• EXERCISE DIRECTIONS
Set down all of the data that follows word for word, without the images.

--- BEGIN ---

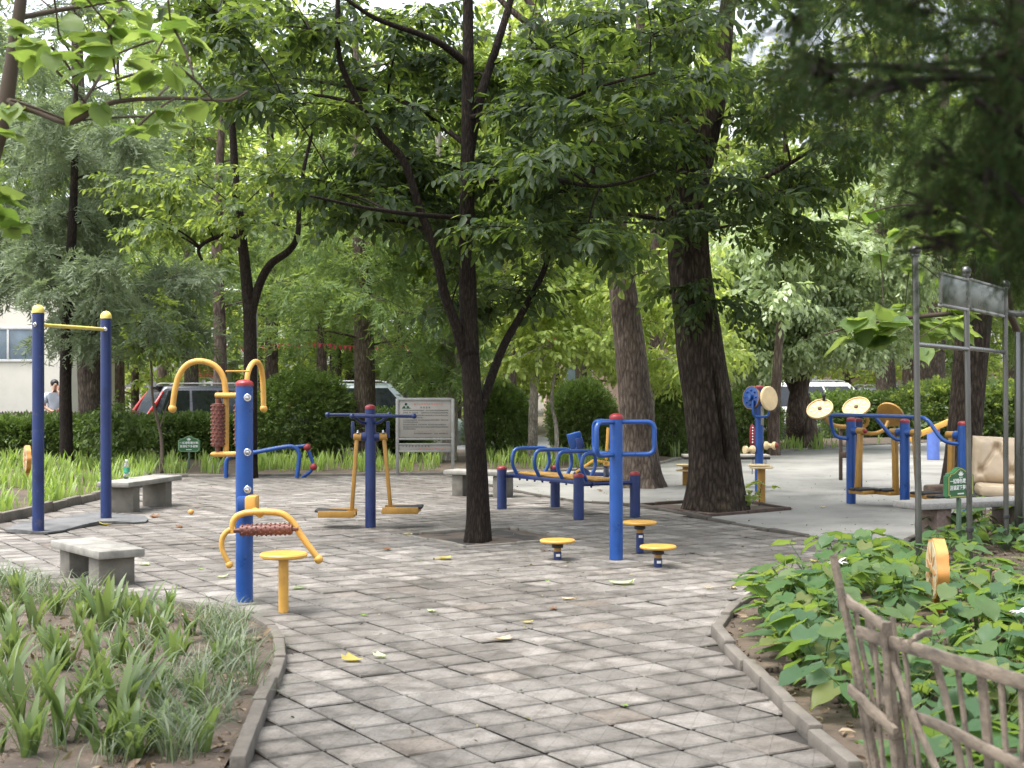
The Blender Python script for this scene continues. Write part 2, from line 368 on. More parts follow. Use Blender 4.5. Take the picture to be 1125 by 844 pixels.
# paving bed below the tiles, then the tiles themselves: 25 cm pavers laid on the diagonal, each a little off
plaza = [Vector((-1.3, 4.0, 0))]+bed_l[:0]+[Vector((-1.08, 5.2, 0))]+bed_l[1:]+left_edge+back_edge[1:5]+split+bed_r[::-1][0:9]+[Vector((1.32, 5.0, 0)), Vector((1.4, 4.0, 0))]
U = Vector((-.520, .854)); V2 = Vector((.854, .520)); O = Vector((.644, 6.367)); TS = .25
def tile_mat():
    m, t, n, l = nodes('grey_pavers'); out = N(t, 'ShaderNodeOutputMaterial'); bs = N(t, 'ShaderNodeBsdfPrincipled', Roughness=.75); bs.inputs['Specular IOR Level'].default_value = .4
    tc = N(t, 'ShaderNodeTexCoord'); g = N(t, 'ShaderNodeNewGeometry')
    r = ramp(t, g.outputs['Random Per Island'], [(0, (.155, .148, .14)), (.2, (.195, .187, .177)), (.45, (.23, .221, .21)), (.6, (.18, .172, .163)), (.78, (.26, .25, .238)), (.93, (.30, .29, .278)), (1, (.205, .182, .16))])
    def nz(scale, detail=8, rough=.6):
        q = N(t, 'ShaderNodeTexNoise', Scale=scale, Detail=float(detail), Roughness=rough); l.new(tc.outputs['Object'], q.inputs['Vector']); return q.outputs['Fac']
    def mix(fac, a, bb, mode='MULTIPLY'):
        q = N(t, 'ShaderNodeMix', data_type='RGBA', blend_type=mode); 
        if isinstance(fac, float): q.inputs[0].default_value = fac
        else: l.new(fac, q.inputs[0])
        l.new(a, q.inputs[6]); l.new(bb, q.inputs[7]); return q.outputs[2]
    big = ramp(t, nz(.55, 5), [(.32, (.47, .44, .405)), (.5, (.73, .705, .67)), (.7, (.93, .91, .88))])
    mid = ramp(t, nz(5.5, 9, .68), [(.36, (.56, .54, .515)), (.52, (.98, .97, .96)), (.66, (1.22, 1.22, 1.22))])
    fine = ramp(t, nz(70, 4, .7), [(.35, (.78, .77, .75)), (.6, (1.06, 1.06, 1.06))])
    c = mix(1.0, mix(1.0, mix(1.0, r.outputs[0], big.outputs[0]), mid.outputs[0]), fine.outputs[0])
    # moulded daisy pattern: shallow arcs pressed in each paver
    mp = N(t, 'ShaderNodeMapping', vector_type='TEXTURE'); mp.inputs['Location'].default_value = (O.x, O.y, 0); mp.inputs['Rotation'].default_value = (0, 0, math.atan2(V2.y, V2.x)); mp.inputs['Scale'].default_value = (TS, TS, TS)
    l.new(tc.outputs['Object'], mp.inputs[0])
    fr = N(t, 'ShaderNodeVectorMath', operation='FRACTION'); l.new(mp.outputs[0], fr.inputs[0])
    sb = N(t, 'ShaderNodeVectorMath', operation='SUBTRACT'); l.new(fr.outputs[0], sb.inputs[0]); sb.inputs[1].default_value = (.5, .5, 0)
    sp = N(t, 'ShaderNodeSeparateXYZ'); l.new(sb.outputs[0], sp.inputs[0])
    def mth(op, a, bb=None, c3=None):
        q = N(t, 'ShaderNodeMath', operation=op)
        for i, x in enumerate((a, bb, c3)):
            if x is None: continue
            if isinstance(x, (int, float)): q.inputs[i].default_value = x
            else: l.new(x, q.inputs[i])
        return q.outputs[0]
    ln = mth('SQRT', mth('ADD', mth('MULTIPLY', sp.outputs[0], sp.outputs[0]), mth('MULTIPLY', sp.outputs[1], sp.outputs[1])))
    an = mth('ARCTAN2', sp.outputs[1], sp.outputs[0])
    pet = mth('MULTIPLY_ADD', mth('ABSOLUTE', mth('SINE', mth('MULTIPLY', an, 4.0))), .09, .33)
    gr = mth('SUBTRACT', 1.0, mth('MULTIPLY', mth('ABSOLUTE', mth('SUBTRACT', ln, pet)), 45.0))
    dg = mth('SUBTRACT', 1.0, mth('MULTIPLY', mth('ABSOLUTE', mth('SUBTRACT', sp.outputs[0], sp.outputs[1])), 60.0))
    groove = mth('MAXIMUM', mth('MAXIMUM', gr, dg), 0.0)
    gm = mth('MULTIPLY', groove, mth('MULTIPLY', nz(2.2, 3), .9))
    pin = mth('MULTIPLY', mth('SUBTRACT', pet, ln), 14.0); pin = mth('MINIMUM', mth('MAXIMUM', pin, -1.0), 1.0)
    pw_ = ramp(t, mth('MULTIPLY_ADD', mth('MULTIPLY', pin, mth('SUBTRACT', nz(1.7, 4), .42)), 2.2, .5), [(0, (.74, .73, .71)), (.5, (1, 1, 1)), (1, (1.26, 1.25, 1.24))]); c = mix(1.0, c, pw_.outputs[0])
    dk = ramp(t, gm, [(0, (1, 1, 1)), (1, (.42, .40, .38))]); c = mix(1.0, c, dk.outputs[0])
    l.new(c, bs.inputs['Base Color'])
    hh = mth('MULTIPLY_ADD', groove, -.5, nz(55, 6, .7))
    bp = N(t, 'ShaderNodeBump', Strength=.5, Distance=.006); l.new(hh, bp.inputs['Height']); l.new(bp.outputs[0], bs.inputs['Normal'])
    rr = ramp(t, nz(5.5, 9, .68), [(.35, (.6,)*3), (.7, (.85,)*3)]); l.new(rr.outputs[0], bs.inputs['Roughness'])
    l.new(bs.outputs[0], out.inputs[0]); return m
sheet('paving_bed', plaza, -.014, JOINT)
ii, jj = np.meshgrid(np.arange(-70, 90), np.arange(-70, 90)); ii = ii.ravel(); jj = jj.ravel()
cx = O.x+(ii+.5)*TS*U.x+(jj+.5)*TS*V2.x; cy = O.y+(ii+.5)*TS*U.y+(jj+.5)*TS*V2.y
grown = plaza
k = inside(cx, cy, grown)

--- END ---

• WRITTEN SOLUTION
The Blender Python script for this scene continues. Write part 2, from line 368 on. More parts follow. Use Blender 4.5. Take the picture to be 1125 by 844 pixels.
# paving bed below the tiles, then the tiles themselves: 25 cm pavers laid on the diagonal, each a little off
plaza = [Vector((-1.3, 4.0, 0))]+bed_l[:0]+[Vector((-1.08, 5.2, 0))]+bed_l[1:]+left_edge+back_edge[1:5]+split+bed_r[::-1][0:9]+[Vector((1.32, 5.0, 0)), Vector((1.4, 4.0, 0))]
U = Vector((-.520, .854)); V2 = Vector((.854, .520)); O = Vector((.644, 6.367)); TS = .25
def tile_mat():
    m, t, n, l = nodes('grey_pavers'); out = N(t, 'ShaderNodeOutputMaterial'); bs = N(t, 'ShaderNodeBsdfPrincipled', Roughness=.75); bs.inputs['Specular IOR Level'].default_value = .4
    tc = N(t, 'ShaderNodeTexCoord'); g = N(t, 'ShaderNodeNewGeometry')
    r = ramp(t, g.outputs['Random Per Island'], [(0, (.155, .148, .14)), (.2, (.195, .187, .177)), (.45, (.23, .221, .21)), (.6, (.18, .172, .163)), (.78, (.26, .25, .238)), (.93, (.30, .29, .278)), (1, (.205, .182, .16))])
    def nz(scale, detail=8, rough=.6):
        q = N(t, 'ShaderNodeTexNoise', Scale=scale, Detail=float(detail), Roughness=rough); l.new(tc.outputs['Object'], q.inputs['Vector']); return q.outputs['Fac']
    def mix(fac, a, bb, mode='MULTIPLY'):
        q = N(t, 'ShaderNodeMix', data_type='RGBA', blend_type=mode); 
        if isinstance(fac, float): q.inputs[0].default_value = fac
        else: l.new(fac, q.inputs[0])
        l.new(a, q.inputs[6]); l.new(bb, q.inputs[7]); return q.outputs[2]
    big = ramp(t, nz(.55, 5), [(.32, (.47, .44, .405)), (.5, (.73, .705, .67)), (.7, (.93, .91, .88))])
    mid = ramp(t, nz(5.5, 9, .68), [(.36, (.56, .54, .515)), (.52, (.98, .97, .96)), (.66, (1.22, 1.22, 1.22))])
    fine = ramp(t, nz(70, 4, .7), [(.35, (.78, .77, .75)), (.6, (1.06, 1.06, 1.06))])
    c = mix(1.0, mix(1.0, mix(1.0, r.outputs[0], big.outputs[0]), mid.outputs[0]), fine.outputs[0])
    # moulded daisy pattern: shallow arcs pressed in each paver
    mp = N(t, 'ShaderNodeMapping', vector_type='TEXTURE'); mp.inputs['Location'].default_value = (O.x, O.y, 0); mp.inputs['Rotation'].default_value = (0, 0, math.atan2(V2.y, V2.x)); mp.inputs['Scale'].default_value = (TS, TS, TS)
    l.new(tc.outputs['Object'], mp.inputs[0])
    fr = N(t, 'ShaderNodeVectorMath', operation='FRACTION'); l.new(mp.outputs[0], fr.inputs[0])
    sb = N(t, 'ShaderNodeVectorMath', operation='SUBTRACT'); l.new(fr.outputs[0], sb.inputs[0]); sb.inputs[1].default_value = (.5, .5, 0)
    sp = N(t, 'ShaderNodeSeparateXYZ'); l.new(sb.outputs[0], sp.inputs[0])
    def mth(op, a, bb=None, c3=None):
        q = N(t, 'ShaderNodeMath', operation=op)
        for i, x in enumerate((a, bb, c3)):
            if x is None: continue
            if isinstance(x, (int, float)): q.inputs[i].default_value = x
            else: l.new(x, q.inputs[i])
        return q.outputs[0]
    ln = mth('SQRT', mth('ADD', mth('MULTIPLY', sp.outputs[0], sp.outputs[0]), mth('MULTIPLY', sp.outputs[1], sp.outputs[1])))
    an = mth('ARCTAN2', sp.outputs[1], sp.outputs[0])
    pet = mth('MULTIPLY_ADD', mth('ABSOLUTE', mth('SINE', mth('MULTIPLY', an, 4.0))), .09, .33)
    gr = mth('SUBTRACT', 1.0, mth('MULTIPLY', mth('ABSOLUTE', mth('SUBTRACT', ln, pet)), 45.0))
    dg = mth('SUBTRACT', 1.0, mth('MULTIPLY', mth('ABSOLUTE', mth('SUBTRACT', sp.outputs[0], sp.outputs[1])), 60.0))
    groove = mth('MAXIMUM', mth('MAXIMUM', gr, dg), 0.0)
    gm = mth('MULTIPLY', groove, mth('MULTIPLY', nz(2.2, 3), .9))
    pin = mth('MULTIPLY', mth('SUBTRACT', pet, ln), 14.0); pin = mth('MINIMUM', mth('MAXIMUM', pin, -1.0), 1.0)
    pw_ = ramp(t, mth('MULTIPLY_ADD', mth('MULTIPLY', pin, mth('SUBTRACT', nz(1.7, 4), .42)), 2.2, .5), [(0, (.74, .73, .71)), (.5, (1, 1, 1)), (1, (1.26, 1.25, 1.24))]); c = mix(1.0, c, pw_.outputs[0])
    dk = ramp(t, gm, [(0, (1, 1, 1)), (1, (.42, .40, .38))]); c = mix(1.0, c, dk.outputs[0])
    l.new(c, bs.inputs['Base Color'])
    hh = mth('MULTIPLY_ADD', groove, -.5, nz(55, 6, .7))
    bp = N(t, 'ShaderNodeBump', Strength=.5, Distance=.006); l.new(hh, bp.inputs['Height']); l.new(bp.outputs[0], bs.inputs['Normal'])
    rr = ramp(t, nz(5.5, 9, .68), [(.35, (.6,)*3), (.7, (.85,)*3)]); l.new(rr.outputs[0], bs.inputs['Roughness'])
    l.new(bs.outputs[0], out.inputs[0]); return m
sheet('paving_bed', plaza, -.014, JOINT)
ii, jj = np.meshgrid(np.arange(-70, 90), np.arange(-70, 90)); ii = ii.ravel(); jj = jj.ravel()
cx = O.x+(ii+.5)*TS*U.x+(jj+.5)*TS*V2.x; cy = O.y+(ii+.5)*TS*U.y+(jj+.5)*TS*V2.y
grown = plaza
k = inside(cx, cy, grown)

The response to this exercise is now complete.